GIVEN PROBLEM: Note each line of the listing that contains the string "pixels", and copy it.

GIVEN INFORMATION:
+ + +
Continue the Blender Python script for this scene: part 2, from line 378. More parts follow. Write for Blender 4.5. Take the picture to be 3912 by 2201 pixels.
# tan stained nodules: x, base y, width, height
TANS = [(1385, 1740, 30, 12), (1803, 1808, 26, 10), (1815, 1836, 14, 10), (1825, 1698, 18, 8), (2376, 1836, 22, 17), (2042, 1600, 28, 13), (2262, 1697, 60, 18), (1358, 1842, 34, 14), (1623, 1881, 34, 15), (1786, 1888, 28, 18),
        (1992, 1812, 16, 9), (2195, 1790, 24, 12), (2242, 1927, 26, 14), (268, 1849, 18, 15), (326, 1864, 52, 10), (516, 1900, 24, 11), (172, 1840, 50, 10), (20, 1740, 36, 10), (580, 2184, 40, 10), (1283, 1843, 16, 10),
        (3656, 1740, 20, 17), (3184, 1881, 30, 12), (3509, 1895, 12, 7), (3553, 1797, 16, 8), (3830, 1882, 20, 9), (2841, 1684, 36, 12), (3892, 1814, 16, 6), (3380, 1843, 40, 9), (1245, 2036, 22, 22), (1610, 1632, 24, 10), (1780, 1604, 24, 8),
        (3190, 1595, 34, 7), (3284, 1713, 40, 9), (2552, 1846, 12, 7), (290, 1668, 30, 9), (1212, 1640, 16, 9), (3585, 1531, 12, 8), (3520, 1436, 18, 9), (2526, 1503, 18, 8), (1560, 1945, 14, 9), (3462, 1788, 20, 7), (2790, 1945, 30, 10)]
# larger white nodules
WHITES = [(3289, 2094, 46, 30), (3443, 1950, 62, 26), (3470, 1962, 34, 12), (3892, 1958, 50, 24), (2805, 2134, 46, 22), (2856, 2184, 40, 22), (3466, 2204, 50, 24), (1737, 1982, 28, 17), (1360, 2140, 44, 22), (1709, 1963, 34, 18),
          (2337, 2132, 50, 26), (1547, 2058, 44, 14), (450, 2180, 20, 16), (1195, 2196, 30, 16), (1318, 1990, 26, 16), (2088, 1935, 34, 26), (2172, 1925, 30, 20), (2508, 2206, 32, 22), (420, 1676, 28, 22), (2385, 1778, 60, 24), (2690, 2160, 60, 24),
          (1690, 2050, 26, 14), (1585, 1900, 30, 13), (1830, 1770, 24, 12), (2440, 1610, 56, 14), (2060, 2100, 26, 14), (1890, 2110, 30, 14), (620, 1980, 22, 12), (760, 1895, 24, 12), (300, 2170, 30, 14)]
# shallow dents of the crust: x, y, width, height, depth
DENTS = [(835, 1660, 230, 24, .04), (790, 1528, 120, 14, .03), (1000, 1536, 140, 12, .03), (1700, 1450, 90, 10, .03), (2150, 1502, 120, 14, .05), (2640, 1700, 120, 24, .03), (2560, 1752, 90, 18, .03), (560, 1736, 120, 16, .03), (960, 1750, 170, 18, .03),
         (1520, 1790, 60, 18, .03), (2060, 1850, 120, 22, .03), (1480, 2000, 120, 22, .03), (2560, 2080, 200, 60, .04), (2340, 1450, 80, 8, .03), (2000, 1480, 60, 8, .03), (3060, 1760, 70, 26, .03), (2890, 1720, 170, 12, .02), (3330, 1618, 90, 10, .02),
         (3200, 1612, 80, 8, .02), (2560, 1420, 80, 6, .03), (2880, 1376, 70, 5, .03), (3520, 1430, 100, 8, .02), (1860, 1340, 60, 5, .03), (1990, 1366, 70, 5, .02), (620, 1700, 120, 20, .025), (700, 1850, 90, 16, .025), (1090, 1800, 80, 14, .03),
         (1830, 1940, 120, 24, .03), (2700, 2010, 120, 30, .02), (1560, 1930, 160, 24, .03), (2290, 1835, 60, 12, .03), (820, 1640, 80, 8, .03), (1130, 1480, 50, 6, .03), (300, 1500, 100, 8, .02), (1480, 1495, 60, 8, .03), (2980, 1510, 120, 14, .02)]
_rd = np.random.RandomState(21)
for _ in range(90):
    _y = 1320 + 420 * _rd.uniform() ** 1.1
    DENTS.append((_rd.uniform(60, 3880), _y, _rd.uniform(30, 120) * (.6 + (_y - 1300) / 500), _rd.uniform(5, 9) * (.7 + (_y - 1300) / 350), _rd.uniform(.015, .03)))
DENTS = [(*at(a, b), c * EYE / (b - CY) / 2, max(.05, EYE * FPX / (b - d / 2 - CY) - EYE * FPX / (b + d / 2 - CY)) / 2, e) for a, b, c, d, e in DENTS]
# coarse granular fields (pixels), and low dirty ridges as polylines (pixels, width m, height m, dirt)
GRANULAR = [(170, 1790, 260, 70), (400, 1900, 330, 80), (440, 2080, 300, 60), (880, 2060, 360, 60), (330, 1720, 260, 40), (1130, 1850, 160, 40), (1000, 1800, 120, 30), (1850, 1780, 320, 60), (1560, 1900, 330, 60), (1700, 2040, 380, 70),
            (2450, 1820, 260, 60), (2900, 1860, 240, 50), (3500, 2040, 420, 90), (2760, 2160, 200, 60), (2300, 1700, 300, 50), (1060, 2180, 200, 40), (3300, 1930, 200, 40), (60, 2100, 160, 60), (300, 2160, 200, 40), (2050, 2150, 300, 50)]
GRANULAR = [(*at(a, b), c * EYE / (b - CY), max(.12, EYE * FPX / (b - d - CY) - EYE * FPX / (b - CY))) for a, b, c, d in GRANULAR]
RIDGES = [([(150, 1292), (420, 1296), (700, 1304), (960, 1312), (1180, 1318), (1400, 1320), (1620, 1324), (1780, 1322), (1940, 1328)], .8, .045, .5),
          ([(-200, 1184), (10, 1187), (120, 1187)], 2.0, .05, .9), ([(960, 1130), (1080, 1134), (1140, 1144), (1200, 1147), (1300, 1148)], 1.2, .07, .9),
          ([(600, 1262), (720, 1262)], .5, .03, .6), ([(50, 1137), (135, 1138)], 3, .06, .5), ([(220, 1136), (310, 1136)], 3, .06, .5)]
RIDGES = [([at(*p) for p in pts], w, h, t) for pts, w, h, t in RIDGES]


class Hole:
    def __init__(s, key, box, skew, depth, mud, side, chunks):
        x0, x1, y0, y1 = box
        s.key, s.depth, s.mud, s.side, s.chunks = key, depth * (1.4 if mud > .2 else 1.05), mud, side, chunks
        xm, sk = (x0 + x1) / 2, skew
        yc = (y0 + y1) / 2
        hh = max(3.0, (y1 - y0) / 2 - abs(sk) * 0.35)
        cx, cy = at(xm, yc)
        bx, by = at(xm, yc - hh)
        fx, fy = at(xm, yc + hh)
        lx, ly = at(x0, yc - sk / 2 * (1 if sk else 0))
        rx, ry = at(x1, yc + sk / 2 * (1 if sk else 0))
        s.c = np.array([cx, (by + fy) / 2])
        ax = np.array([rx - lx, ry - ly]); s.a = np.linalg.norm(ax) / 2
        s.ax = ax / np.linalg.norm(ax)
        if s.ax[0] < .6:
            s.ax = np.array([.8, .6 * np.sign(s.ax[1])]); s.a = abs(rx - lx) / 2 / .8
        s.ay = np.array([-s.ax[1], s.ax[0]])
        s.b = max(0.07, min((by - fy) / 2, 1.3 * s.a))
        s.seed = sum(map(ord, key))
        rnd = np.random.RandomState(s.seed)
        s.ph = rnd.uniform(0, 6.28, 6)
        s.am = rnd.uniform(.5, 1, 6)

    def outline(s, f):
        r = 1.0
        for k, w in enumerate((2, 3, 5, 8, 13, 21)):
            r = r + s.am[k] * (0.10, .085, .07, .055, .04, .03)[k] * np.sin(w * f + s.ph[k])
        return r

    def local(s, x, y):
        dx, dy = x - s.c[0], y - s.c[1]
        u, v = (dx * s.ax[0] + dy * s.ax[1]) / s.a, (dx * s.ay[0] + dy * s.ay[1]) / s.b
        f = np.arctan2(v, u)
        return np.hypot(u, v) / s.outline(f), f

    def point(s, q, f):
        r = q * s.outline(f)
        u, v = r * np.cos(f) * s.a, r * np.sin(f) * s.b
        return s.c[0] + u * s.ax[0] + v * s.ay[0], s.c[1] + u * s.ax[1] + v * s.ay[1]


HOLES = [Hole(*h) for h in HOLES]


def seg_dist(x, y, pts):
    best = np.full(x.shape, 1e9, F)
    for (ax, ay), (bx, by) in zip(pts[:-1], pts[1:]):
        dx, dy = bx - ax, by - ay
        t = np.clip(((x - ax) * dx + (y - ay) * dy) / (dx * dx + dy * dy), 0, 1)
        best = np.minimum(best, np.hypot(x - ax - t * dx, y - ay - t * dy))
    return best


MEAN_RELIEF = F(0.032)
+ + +
RESULT FOR THIS EXERCISE:
Continue the Blender Python script for this scene: part 2, from line 378. More parts follow. Write for Blender 4.5. Take the picture to be 3912 by 2201 pixels.
# coarse granular fields (pixels), and low dirty ridges as polylines (pixels, width m, height m, dirt)